▶ _Goal_
Everything in the listing should be restated word for word.
•••••
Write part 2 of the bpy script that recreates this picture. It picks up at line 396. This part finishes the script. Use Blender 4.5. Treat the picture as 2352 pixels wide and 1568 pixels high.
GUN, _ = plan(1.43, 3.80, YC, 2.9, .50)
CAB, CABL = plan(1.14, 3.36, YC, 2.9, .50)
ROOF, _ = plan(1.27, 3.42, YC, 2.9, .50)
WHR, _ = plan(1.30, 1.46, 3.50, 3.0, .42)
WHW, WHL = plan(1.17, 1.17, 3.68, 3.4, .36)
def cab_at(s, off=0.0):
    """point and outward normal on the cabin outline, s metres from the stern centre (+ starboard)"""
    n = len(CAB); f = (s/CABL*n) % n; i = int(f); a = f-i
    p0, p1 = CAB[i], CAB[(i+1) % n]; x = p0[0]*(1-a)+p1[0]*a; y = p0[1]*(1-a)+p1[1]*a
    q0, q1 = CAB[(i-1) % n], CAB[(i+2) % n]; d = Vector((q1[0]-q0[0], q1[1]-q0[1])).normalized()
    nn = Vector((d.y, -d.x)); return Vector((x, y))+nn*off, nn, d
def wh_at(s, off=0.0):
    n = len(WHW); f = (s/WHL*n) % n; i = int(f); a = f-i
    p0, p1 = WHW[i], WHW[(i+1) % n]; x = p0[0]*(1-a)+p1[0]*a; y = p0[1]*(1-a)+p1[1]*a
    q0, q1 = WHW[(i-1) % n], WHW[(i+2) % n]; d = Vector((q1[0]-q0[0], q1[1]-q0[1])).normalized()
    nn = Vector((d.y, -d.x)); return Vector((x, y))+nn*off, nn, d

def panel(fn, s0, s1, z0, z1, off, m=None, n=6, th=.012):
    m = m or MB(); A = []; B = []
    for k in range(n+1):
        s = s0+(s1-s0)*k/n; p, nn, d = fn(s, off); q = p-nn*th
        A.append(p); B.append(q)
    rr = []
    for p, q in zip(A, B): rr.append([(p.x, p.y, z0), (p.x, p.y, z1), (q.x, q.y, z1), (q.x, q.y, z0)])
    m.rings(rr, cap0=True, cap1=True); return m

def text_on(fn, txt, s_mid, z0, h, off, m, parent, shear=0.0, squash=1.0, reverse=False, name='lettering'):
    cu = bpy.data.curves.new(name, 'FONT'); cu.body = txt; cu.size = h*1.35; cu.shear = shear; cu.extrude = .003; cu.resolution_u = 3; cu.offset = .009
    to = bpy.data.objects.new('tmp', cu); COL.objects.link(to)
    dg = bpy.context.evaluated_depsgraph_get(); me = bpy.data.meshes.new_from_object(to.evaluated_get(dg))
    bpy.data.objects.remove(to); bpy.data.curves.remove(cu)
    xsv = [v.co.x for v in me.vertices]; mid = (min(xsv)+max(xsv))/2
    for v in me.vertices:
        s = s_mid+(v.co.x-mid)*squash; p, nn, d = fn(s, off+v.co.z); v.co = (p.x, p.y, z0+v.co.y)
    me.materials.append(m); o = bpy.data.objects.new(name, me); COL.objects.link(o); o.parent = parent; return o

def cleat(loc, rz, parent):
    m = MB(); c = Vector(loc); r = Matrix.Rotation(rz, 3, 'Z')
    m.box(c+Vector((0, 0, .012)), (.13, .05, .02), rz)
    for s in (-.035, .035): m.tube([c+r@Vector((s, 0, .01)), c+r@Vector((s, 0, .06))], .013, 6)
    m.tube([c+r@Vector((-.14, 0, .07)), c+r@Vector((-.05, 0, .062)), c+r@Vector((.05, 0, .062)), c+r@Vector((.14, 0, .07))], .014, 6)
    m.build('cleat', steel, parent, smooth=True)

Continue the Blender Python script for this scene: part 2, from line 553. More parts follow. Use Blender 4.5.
•••••
▶ _Exercise result_
Write part 2 of the bpy script that recreates this picture. It picks up at line 396. This part finishes the script. Use Blender 4.5. Treat the picture as 2352 pixels wide and 1568 pixels high.
GUN, _ = plan(1.43, 3.80, YC, 2.9, .50)
CAB, CABL = plan(1.14, 3.36, YC, 2.9, .50)
ROOF, _ = plan(1.27, 3.42, YC, 2.9, .50)
WHR, _ = plan(1.30, 1.46, 3.50, 3.0, .42)
WHW, WHL = plan(1.17, 1.17, 3.68, 3.4, .36)
def cab_at(s, off=0.0):
    """point and outward normal on the cabin outline, s metres from the stern centre (+ starboard)"""
    n = len(CAB); f = (s/CABL*n) % n; i = int(f); a = f-i
    p0, p1 = CAB[i], CAB[(i+1) % n]; x = p0[0]*(1-a)+p1[0]*a; y = p0[1]*(1-a)+p1[1]*a
    q0, q1 = CAB[(i-1) % n], CAB[(i+2) % n]; d = Vector((q1[0]-q0[0], q1[1]-q0[1])).normalized()
    nn = Vector((d.y, -d.x)); return Vector((x, y))+nn*off, nn, d
def wh_at(s, off=0.0):
    n = len(WHW); f = (s/WHL*n) % n; i = int(f); a = f-i
    p0, p1 = WHW[i], WHW[(i+1) % n]; x = p0[0]*(1-a)+p1[0]*a; y = p0[1]*(1-a)+p1[1]*a
    q0, q1 = WHW[(i-1) % n], WHW[(i+2) % n]; d = Vector((q1[0]-q0[0], q1[1]-q0[1])).normalized()
    nn = Vector((d.y, -d.x)); return Vector((x, y))+nn*off, nn, d

def panel(fn, s0, s1, z0, z1, off, m=None, n=6, th=.012):
    m = m or MB(); A = []; B = []
    for k in range(n+1):
        s = s0+(s1-s0)*k/n; p, nn, d = fn(s, off); q = p-nn*th
        A.append(p); B.append(q)
    rr = []
    for p, q in zip(A, B): rr.append([(p.x, p.y, z0), (p.x, p.y, z1), (q.x, q.y, z1), (q.x, q.y, z0)])
    m.rings(rr, cap0=True, cap1=True); return m

def text_on(fn, txt, s_mid, z0, h, off, m, parent, shear=0.0, squash=1.0, reverse=False, name='lettering'):
    cu = bpy.data.curves.new(name, 'FONT'); cu.body = txt; cu.size = h*1.35; cu.shear = shear; cu.extrude = .003; cu.resolution_u = 3; cu.offset = .009
    to = bpy.data.objects.new('tmp', cu); COL.objects.link(to)
    dg = bpy.context.evaluated_depsgraph_get(); me = bpy.data.meshes.new_from_object(to.evaluated_get(dg))
    bpy.data.objects.remove(to); bpy.data.curves.remove(cu)
    xsv = [v.co.x for v in me.vertices]; mid = (min(xsv)+max(xsv))/2
    for v in me.vertices:
        s = s_mid+(v.co.x-mid)*squash; p, nn, d = fn(s, off+v.co.z); v.co = (p.x, p.y, z0+v.co.y)
    me.materials.append(m); o = bpy.data.objects.new(name, me); COL.objects.link(o); o.parent = parent; return o

def cleat(loc, rz, parent):
    m = MB(); c = Vector(loc); r = Matrix.Rotation(rz, 3, 'Z')
    m.box(c+Vector((0, 0, .012)), (.13, .05, .02), rz)
    for s in (-.035, .035): m.tube([c+r@Vector((s, 0, .01)), c+r@Vector((s, 0, .06))], .013, 6)
    m.tube([c+r@Vector((-.14, 0, .07)), c+r@Vector((-.05, 0, .062)), c+r@Vector((.05, 0, .062)), c+r@Vector((.14, 0, .07))], .014, 6)
    m.build('cleat', steel, parent, smooth=True)

Continue the Blender Python script for this scene: part 2, from line 553. More parts follow. Use Blender 4.5.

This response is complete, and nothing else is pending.